• _RECORDED DATA_

--*--

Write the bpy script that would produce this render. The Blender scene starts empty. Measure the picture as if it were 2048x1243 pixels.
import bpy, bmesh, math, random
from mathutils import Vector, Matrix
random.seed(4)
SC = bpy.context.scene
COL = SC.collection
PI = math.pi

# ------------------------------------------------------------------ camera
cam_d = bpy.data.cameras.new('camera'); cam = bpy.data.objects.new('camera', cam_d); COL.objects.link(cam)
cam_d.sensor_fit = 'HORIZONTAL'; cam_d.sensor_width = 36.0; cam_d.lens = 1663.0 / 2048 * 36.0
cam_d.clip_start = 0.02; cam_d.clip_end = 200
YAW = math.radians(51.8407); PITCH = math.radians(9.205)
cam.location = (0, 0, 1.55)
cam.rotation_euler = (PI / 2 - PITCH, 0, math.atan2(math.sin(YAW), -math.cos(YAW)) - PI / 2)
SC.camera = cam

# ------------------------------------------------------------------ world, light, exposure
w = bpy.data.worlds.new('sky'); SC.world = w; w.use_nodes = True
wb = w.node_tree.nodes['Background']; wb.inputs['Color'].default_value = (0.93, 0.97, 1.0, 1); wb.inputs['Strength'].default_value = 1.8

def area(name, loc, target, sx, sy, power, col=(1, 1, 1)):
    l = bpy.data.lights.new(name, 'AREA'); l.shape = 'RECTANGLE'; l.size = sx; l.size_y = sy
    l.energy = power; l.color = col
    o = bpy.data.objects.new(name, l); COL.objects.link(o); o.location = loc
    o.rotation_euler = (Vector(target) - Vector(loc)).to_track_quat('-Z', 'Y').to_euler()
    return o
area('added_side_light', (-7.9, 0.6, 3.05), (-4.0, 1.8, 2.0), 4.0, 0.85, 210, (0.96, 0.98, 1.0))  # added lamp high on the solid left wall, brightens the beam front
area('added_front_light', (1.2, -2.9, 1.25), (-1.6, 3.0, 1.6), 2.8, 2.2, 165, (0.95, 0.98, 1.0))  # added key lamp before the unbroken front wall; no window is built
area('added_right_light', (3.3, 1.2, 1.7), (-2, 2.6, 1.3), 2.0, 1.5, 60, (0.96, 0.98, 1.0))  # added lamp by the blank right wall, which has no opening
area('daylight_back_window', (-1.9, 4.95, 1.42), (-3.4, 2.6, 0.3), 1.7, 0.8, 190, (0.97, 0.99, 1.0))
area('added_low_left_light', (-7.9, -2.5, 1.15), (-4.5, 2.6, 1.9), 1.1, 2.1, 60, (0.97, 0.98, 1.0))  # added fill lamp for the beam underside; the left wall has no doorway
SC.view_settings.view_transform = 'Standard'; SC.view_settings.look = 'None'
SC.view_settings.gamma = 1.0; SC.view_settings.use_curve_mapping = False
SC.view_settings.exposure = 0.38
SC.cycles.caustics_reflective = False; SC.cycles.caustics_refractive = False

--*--

• _PROMPT_
Write down every line of the data exactly as it appears above.

• _RESULT OF THE TASK_
Write the bpy script that would produce this render. The Blender scene starts empty. Measure the picture as if it were 2048x1243 pixels.
import bpy, bmesh, math, random
from mathutils import Vector, Matrix
random.seed(4)
SC = bpy.context.scene
COL = SC.collection
PI = math.pi

# ------------------------------------------------------------------ camera
cam_d = bpy.data.cameras.new('camera'); cam = bpy.data.objects.new('camera', cam_d); COL.objects.link(cam)
cam_d.sensor_fit = 'HORIZONTAL'; cam_d.sensor_width = 36.0; cam_d.lens = 1663.0 / 2048 * 36.0
cam_d.clip_start = 0.02; cam_d.clip_end = 200
YAW = math.radians(51.8407); PITCH = math.radians(9.205)
cam.location = (0, 0, 1.55)
cam.rotation_euler = (PI / 2 - PITCH, 0, math.atan2(math.sin(YAW), -math.cos(YAW)) - PI / 2)
SC.camera = cam

# ------------------------------------------------------------------ world, light, exposure
w = bpy.data.worlds.new('sky'); SC.world = w; w.use_nodes = True
wb = w.node_tree.nodes['Background']; wb.inputs['Color'].default_value = (0.93, 0.97, 1.0, 1); wb.inputs['Strength'].default_value = 1.8

def area(name, loc, target, sx, sy, power, col=(1, 1, 1)):
    l = bpy.data.lights.new(name, 'AREA'); l.shape = 'RECTANGLE'; l.size = sx; l.size_y = sy
    l.energy = power; l.color = col
    o = bpy.data.objects.new(name, l); COL.objects.link(o); o.location = loc
    o.rotation_euler = (Vector(target) - Vector(loc)).to_track_quat('-Z', 'Y').to_euler()
    return o
area('added_side_light', (-7.9, 0.6, 3.05), (-4.0, 1.8, 2.0), 4.0, 0.85, 210, (0.96, 0.98, 1.0))  # added lamp high on the solid left wall, brightens the beam front
area('added_front_light', (1.2, -2.9, 1.25), (-1.6, 3.0, 1.6), 2.8, 2.2, 165, (0.95, 0.98, 1.0))  # added key lamp before the unbroken front wall; no window is built
area('added_right_light', (3.3, 1.2, 1.7), (-2, 2.6, 1.3), 2.0, 1.5, 60, (0.96, 0.98, 1.0))  # added lamp by the blank right wall, which has no opening
area('daylight_back_window', (-1.9, 4.95, 1.42), (-3.4, 2.6, 0.3), 1.7, 0.8, 190, (0.97, 0.99, 1.0))
area('added_low_left_light', (-7.9, -2.5, 1.15), (-4.5, 2.6, 1.9), 1.1, 2.1, 60, (0.97, 0.98, 1.0))  # added fill lamp for the beam underside; the left wall has no doorway
SC.view_settings.view_transform = 'Standard'; SC.view_settings.look = 'None'
SC.view_settings.gamma = 1.0; SC.view_settings.use_curve_mapping = False
SC.view_settings.exposure = 0.38
SC.cycles.caustics_reflective = False; SC.cycles.caustics_refractive = False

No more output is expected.